The Kerala group persisted with their Boat House image for their second presentation and on the wall of the house-boat they had a structure mapping the various relationships that they had discovered during their engagement in the field with numerous Malayalees living and working in Gandhinagar. These people from Kerala had an association of about 1500 people mostly working in the Government of Gujarat and some who acted as service providers retailers and provisioners for the community from Kerala to meet their special needs. The structure was far improved version of the one they had presented in the first phase but still lacked the particular details that were so critical for design understanding. The group did attempt to make a list of design opportunities but the cloud and birds in the sky in one corner of their model was not enough to capture the richness that lived in their minds but was however not visible to the others outside the group. The group did develop a good deal of discussion with their presentation and it was becoming evident that the whole class was getting clued in on the finer aspects of design discourse since there were lesser questions for clarification and more incisive comments on the subject and content of the presentation from the class participants.

The impressive image was indeed huge in scale and the bananas and coconuts used in the diagram did capture the feel of Kerala from a distance but the finer aspects still eluded the group in their representation although the descriptions made by individual members did show a much deeper understanding in their minds but this did not show up on the image. This was pointed out to them as a missed opportunity in the attempt to show and tell. Words alone may not be as expressive as those supported by image scenarios that could deal with the form along with the structure while the story unfolds as the presentation progresses.

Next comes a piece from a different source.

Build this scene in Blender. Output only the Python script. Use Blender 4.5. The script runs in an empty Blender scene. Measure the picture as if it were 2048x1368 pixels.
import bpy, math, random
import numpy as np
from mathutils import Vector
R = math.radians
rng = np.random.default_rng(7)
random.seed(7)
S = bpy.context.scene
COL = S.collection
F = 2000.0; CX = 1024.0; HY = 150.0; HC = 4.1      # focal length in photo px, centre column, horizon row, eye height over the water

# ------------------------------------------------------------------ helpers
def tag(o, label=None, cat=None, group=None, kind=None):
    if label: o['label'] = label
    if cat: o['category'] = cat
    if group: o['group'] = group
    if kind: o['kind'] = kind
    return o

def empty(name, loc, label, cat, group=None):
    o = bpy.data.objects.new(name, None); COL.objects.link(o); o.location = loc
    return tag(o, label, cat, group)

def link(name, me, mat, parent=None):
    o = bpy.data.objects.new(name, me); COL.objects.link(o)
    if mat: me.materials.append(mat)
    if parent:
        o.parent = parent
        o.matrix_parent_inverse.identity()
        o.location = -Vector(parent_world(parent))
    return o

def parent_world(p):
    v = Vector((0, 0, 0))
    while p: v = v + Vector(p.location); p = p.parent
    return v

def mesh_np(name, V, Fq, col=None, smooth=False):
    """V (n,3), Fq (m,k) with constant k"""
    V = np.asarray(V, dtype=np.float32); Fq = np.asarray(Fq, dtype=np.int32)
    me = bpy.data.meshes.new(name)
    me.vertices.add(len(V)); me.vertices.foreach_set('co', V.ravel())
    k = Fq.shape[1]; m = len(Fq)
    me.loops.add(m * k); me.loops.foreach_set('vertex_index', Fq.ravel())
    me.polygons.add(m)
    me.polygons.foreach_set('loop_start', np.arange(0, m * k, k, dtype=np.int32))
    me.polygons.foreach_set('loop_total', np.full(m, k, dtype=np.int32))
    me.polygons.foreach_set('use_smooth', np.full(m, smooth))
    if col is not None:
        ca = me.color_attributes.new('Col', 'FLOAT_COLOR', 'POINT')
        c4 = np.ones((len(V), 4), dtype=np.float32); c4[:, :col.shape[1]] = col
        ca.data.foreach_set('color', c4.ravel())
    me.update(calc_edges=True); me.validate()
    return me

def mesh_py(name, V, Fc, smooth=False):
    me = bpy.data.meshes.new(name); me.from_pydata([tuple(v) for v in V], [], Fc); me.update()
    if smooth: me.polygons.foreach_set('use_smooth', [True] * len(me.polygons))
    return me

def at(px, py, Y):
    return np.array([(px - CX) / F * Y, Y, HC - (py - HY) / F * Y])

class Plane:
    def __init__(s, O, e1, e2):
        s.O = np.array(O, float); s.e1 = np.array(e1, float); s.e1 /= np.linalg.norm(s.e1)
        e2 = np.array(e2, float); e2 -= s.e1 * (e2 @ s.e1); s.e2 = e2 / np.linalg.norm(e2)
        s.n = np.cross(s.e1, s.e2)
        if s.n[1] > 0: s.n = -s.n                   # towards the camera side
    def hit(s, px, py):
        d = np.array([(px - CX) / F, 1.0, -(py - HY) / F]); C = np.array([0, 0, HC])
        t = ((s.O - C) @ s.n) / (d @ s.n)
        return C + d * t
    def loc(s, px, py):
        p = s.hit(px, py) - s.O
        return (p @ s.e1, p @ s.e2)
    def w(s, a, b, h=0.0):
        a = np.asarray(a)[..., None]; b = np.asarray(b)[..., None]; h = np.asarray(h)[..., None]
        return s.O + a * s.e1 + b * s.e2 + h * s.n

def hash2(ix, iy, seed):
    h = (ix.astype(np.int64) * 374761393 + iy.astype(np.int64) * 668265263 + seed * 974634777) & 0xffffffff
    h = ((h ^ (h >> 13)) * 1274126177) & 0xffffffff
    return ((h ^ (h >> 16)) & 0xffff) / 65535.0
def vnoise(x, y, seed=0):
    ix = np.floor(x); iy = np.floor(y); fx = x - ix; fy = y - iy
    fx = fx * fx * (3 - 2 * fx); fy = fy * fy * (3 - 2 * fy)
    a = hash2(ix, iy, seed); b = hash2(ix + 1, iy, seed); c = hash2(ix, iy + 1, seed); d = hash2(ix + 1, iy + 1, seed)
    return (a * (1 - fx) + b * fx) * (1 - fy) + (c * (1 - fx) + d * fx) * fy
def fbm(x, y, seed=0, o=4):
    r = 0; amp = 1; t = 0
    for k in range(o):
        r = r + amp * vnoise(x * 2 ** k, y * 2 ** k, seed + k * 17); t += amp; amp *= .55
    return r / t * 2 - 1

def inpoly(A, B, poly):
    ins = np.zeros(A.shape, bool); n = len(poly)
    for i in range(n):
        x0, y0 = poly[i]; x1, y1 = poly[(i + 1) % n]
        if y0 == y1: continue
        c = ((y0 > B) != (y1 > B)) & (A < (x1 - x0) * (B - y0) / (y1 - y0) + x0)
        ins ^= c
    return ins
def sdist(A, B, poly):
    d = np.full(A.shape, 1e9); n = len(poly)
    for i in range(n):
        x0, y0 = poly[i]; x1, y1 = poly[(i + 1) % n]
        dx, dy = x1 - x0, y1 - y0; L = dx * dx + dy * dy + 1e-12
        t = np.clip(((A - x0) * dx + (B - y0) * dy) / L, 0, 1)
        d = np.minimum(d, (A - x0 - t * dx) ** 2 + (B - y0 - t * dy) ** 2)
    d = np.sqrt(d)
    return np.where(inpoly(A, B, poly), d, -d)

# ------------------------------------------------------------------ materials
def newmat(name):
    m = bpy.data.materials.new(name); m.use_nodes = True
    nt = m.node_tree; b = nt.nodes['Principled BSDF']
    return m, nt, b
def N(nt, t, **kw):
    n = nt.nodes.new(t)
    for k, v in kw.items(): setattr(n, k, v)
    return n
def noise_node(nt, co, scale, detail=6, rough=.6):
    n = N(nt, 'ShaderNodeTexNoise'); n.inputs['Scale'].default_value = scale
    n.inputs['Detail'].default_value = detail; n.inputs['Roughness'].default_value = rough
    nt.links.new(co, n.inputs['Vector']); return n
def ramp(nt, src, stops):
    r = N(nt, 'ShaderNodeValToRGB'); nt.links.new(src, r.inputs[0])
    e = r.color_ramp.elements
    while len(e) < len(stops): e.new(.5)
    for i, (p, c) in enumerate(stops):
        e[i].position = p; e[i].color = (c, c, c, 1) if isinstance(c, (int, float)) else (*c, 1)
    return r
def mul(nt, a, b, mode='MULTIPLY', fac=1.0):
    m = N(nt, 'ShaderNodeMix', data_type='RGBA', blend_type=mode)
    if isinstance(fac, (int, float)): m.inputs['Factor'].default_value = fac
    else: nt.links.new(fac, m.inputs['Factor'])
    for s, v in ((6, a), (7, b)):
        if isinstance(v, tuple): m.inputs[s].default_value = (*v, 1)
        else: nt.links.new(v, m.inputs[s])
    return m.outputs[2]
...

The Northeast group also took the first tentative steps of building a terrace cultivation model in the first presentation to a more expressive model of the terraces using a three dimensional construct to represent the fields on the hilly landscape and with a backdrop of hills to represent the potential and the findings from their foray into the field to meet experts. The group had visited several local institutes in search of people from the Northeast and through this they did connect with some new and interesting insights about food and the local economy. However the approach did not help the group visualize the finer aspects of their findings since the model did not have any images dealing with the words that they had used as sign boards that were stuck onto each layer of the terraced fields in their model. Like the Kerala group they too had succeeded in making a well categorized structure of their findings with each zone in their model dealing with one major category but the visualization opportunity was however missed. Further as the team members made their presentation each of them would read out from a list in hand and they did not use the model as a prop for their show and tell which made the presentation less memorable for the audience since although we had a huge model in front of us the group did not use it to make their presenation. However such failure was useful for the teachers to make the critique which is good learning for all the class.

The group did emphasise the huge cultural diversity of the region and the diversity of food types and the range of tribes of the region, which represented a great opportunity for exotic offerings from the region as a whole. This group had an area that was less known about and with fewer experts to be found at short notice and they however had to do a lot of imagination to fill in the gaps in information from the field.


The Gujarat group was the most fortunate on the one hand since they were immersed in the region that they had to study but they were also disadvantaged by the short time that they had to do their research. The presentation of the group used two powerful images, one of a dancing Garba Girl in her traditional dress of Gagra and Choli with a Dupatta and the other with a map of the region that was overlapped with some of the key industries and infrastructure that contributed to the food economy of the region. This model was particularly expressive and the team was able to use the images to good effect in making their presentation memorable. The various parts of the dancing girl were used to categorise their findings about the food habits of the Gujarati and also about the various food types that the region had to offer. They explained their findings with a great deal of conviction about the organization of the food types and then went on to map out the areas of opportunity for the Gujarat region in the whole spectrum of Food related economy that includes the dairy industry, the fishery industry and the vegetarian snack food industry which uses the specific advantages of the Gujarat geography, culture and location as well as the entrepreneurship of their people.

The Gujarat team presentation was particularly rich since they were able to transform the class understanding of the use of personas in the capture of insights from the field. They met up with several well chosen individuals who were modeled in the form of personas and the story of these individuals helped capture the abstract information in the form of real and tangible insights that were informed by a particular context in which each of them were situated. So Induben, Amit Patel, Nilesh, Bhavana and Tasneen each offered a rare but coherent insight that the team was able to bring back to support the arguments that the team had to offer during their show and tell session in the class. The Amul Girl featured in their model just as the SEZ that is now the talk of the town in Gandhinagar and Ahmedabad and the Gujarati thali and the Farsans or fast food of Gujarat all had their place in the map that the group had on offer, a rich and visually stimulating insight indeed.